Nunca he vivido en El Poblado y, como nadie es profeta en su tierra, ofrezco mis credenciales de forastero para predicar en estas páginas. Nací y crecí en esa ciudad de cuyo nombre muchas veces he querido no acordarme y, en aquel tiempo, mi familia se la pasó de un lado a otro. Trasteamos corotos de Buenos Aires al Centro, del Centro (donde me nació la consciencia de estar vivo) a Belén los Alpes (donde tuve una infancia feliz), y de ahí a San Joaquín, Laureles y Envigado. Después he vivido en Cartagena, New Haven, New Brunswick y Siberia, y, como más de tres trasteos son un incendio, ofrezco mis credenciales de ave fénix para sugerir que algo habré visto de este mundo tan extraño.
Crecí oyendo la leyenda de que El Poblado fue el lugar donde nació la capital mundial de la verraquera. Sólo lo visitaba para participar en los campeonatos de piscina corta en El Campestre (¿Dónde estarás Lalai de mis suspiros?), y con el tiempo comprendí que allí no sólo estaba el poder, sino también la esencia y el ADN de esa ciudad que no consigo quitarme de las células y el alma.
Por eso acepté la invitación que hace diez años me hizo Julio Posada (y que ahora me hacen los herederos de su legado), a opinar en las páginas de Vivir en El Poblado. Siempre pensé que el nombre del periódico tenía un aire bucólico, que sonaba algo así como “Pernoctar en la aldea” o “Dormitar en el campo”. De manera que pocas veces me he sentido tan universal como cuando he metido la cucharada y he puesto a resonar mis peroratas en ese caserío.

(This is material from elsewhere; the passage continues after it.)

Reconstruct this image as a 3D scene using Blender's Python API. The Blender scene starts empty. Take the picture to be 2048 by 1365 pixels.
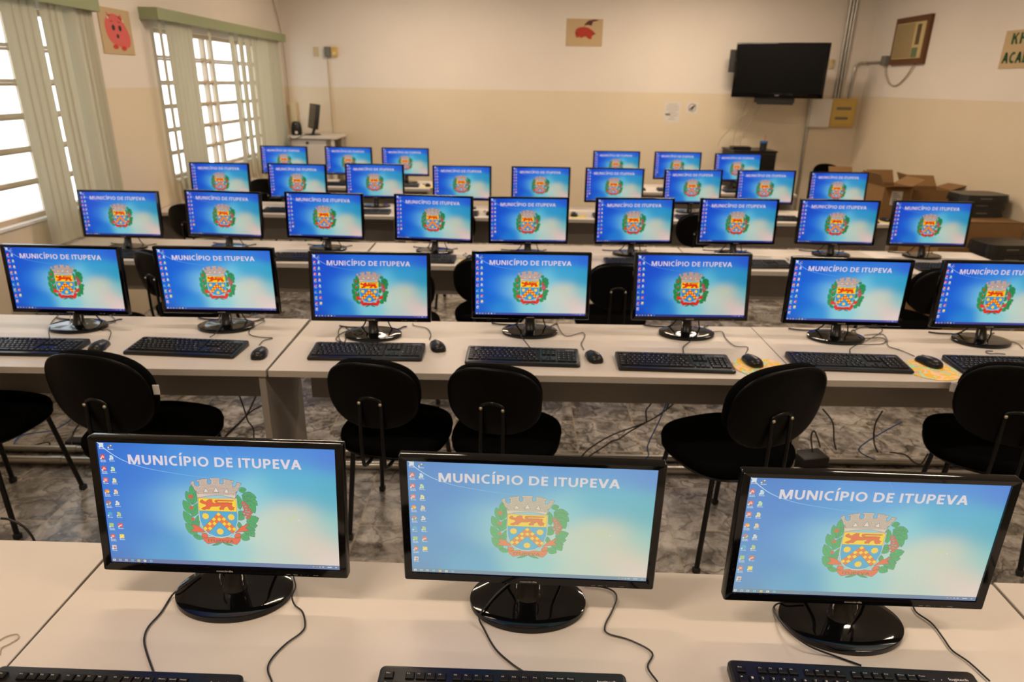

Opinar, hoy en día, es muy distinto a lo que era hace un cuarto de siglo, cuando empecé a publicar en El Universal de Cartagena. Entonces me escondía detrás un personaje de ficción, un vejete un poco díscolo que con el tiempo cobró vida, para entablar un diálogo con mis dos o tres lectores. Hoy en día, con la red donde transcurren nuestras vidas, la proporción se ha invertido; puede haber dos o tres opinadores por lector. Pero la mayoría se limita a hacerle eco a la ficción que se quiere hacer pasar por realidad. Ya casi es imposible ver el mundo sin que alguien quiera imponernos lo que debemos pensar.
Hace quince años vivo en un lugar que se conoce como la Ciudad de las Colinas, y no he dejado de notar la invitación a la modestia que me ha hecho la vida, al traerme desde la Capital de la Montaña a este villorrio perdido. Aquí mis huesos errabundos decidieron detenerse. En este tranquilo paraíso de veranos fugaces e inviernos feroces transcurren mis días. Aquí enseño, leo, escribo y cuido de un bosquecito. Pero no dejo de habitar en los lugares que he vivido. Mi pensamiento sigue en todos los allás que han sido parte del camino.